16 giugno 2009
Cari ascoltatori, il protagonista di questa puntata è Pupi Avati, il più bolognese dei registi italiani. Pupi nasce a Bologna nel 1938, la sua grande passione di ragazzo è il jazz. A questo grande amore che presto lo tradisce sostituisce, nel 1968, il cinema, esordendo sul grande schermo con “Balsamus, l’uomo di Satana” e trasferendosi a Roma.
Da allora, in quarant’anni di attività artistica, ha saputo creare un’opera compatta, senza passi falsi, sostenuto da una curiosità intatta per le persone e le loro storie, da una grande capacità di indagare l’animo umano e di raccontare per immagini. Con il ritmo instancabile di un film all’anno, Pupi Avati ci ha raccontato di gite scolastiche, impiegati, cuori altrove, ragazze che non arrivano, papà di Giovanna e amici del bar.
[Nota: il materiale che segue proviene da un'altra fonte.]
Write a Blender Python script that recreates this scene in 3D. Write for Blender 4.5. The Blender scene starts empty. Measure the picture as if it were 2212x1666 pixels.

Le sue incursioni nell’horror, nel grottesco, nel musical, nel fantastico sospeso tra realtà e favola, nel solco della della tradizione narrativa emiliana, hanno man mano definito una cifra stilistica personalissima che per alcuni critici è diventata addirittura un genere a sé stante, fatto di antieroi immersi in atmosfere inquietanti e divertite, di piccole storie, di amicizie, di tradimenti, alla scoperta di se stessi e di una provincia raccontata con disincanto e affetto insieme.
Quasi la metà dei film di Pupi è ambientata in Emilia-Romagna, in epoche diverse.
Nelle sue storie si trovano inflessioni, dialetti, scorci del suo territorio, ma anche caratteri e pregi e difetti dei suoi abitanti che diventano protagonisti di un cinema che in Italia è sin troppo romano. E non si può raccontare di Pupi senza parlare di Antonio, suo fratello, da sempre produttore e non solo dei suoi film.
Una modalità produttiva familiare che ha consentito al loro cinema una libertà particolare e che, con l’orgoglio di rischiare in proprio, ha saputo individuare, corteggiare e farsi amare da un pubblico molto affezionato.
Le interviste a Pupi e Antonio che sentirete di seguito sono state fatte sul set del nuovo film, “Il figlio più piccolo”, in una assolata mattina di fine maggio a Bologna, in Piazza Maggiore.
Tra cavi, carrelli e ragazzi della troupe c’era Pupi all’opera. Un uomo capace di dare attenzione a tutti, ai suoi attori, alle comparse, al costumista, a comparse che avevano lavorato in un film precedente e volevano una parte, a vecchi amici che lo vengono a trovare, a una bravissima Laura Morante, a giovani cineasti, ad aspiranti attori, alle zingare che chiedono l’elemosina in Piazza Maggiore, al senegalese che vende i libri, a noi che vogliamo un’intervista. A tutti con eguale attenzione. E gentilezza.
Per questa intervista ci ha regalato la sua pausa pranzo, e noi gliene siamo grati.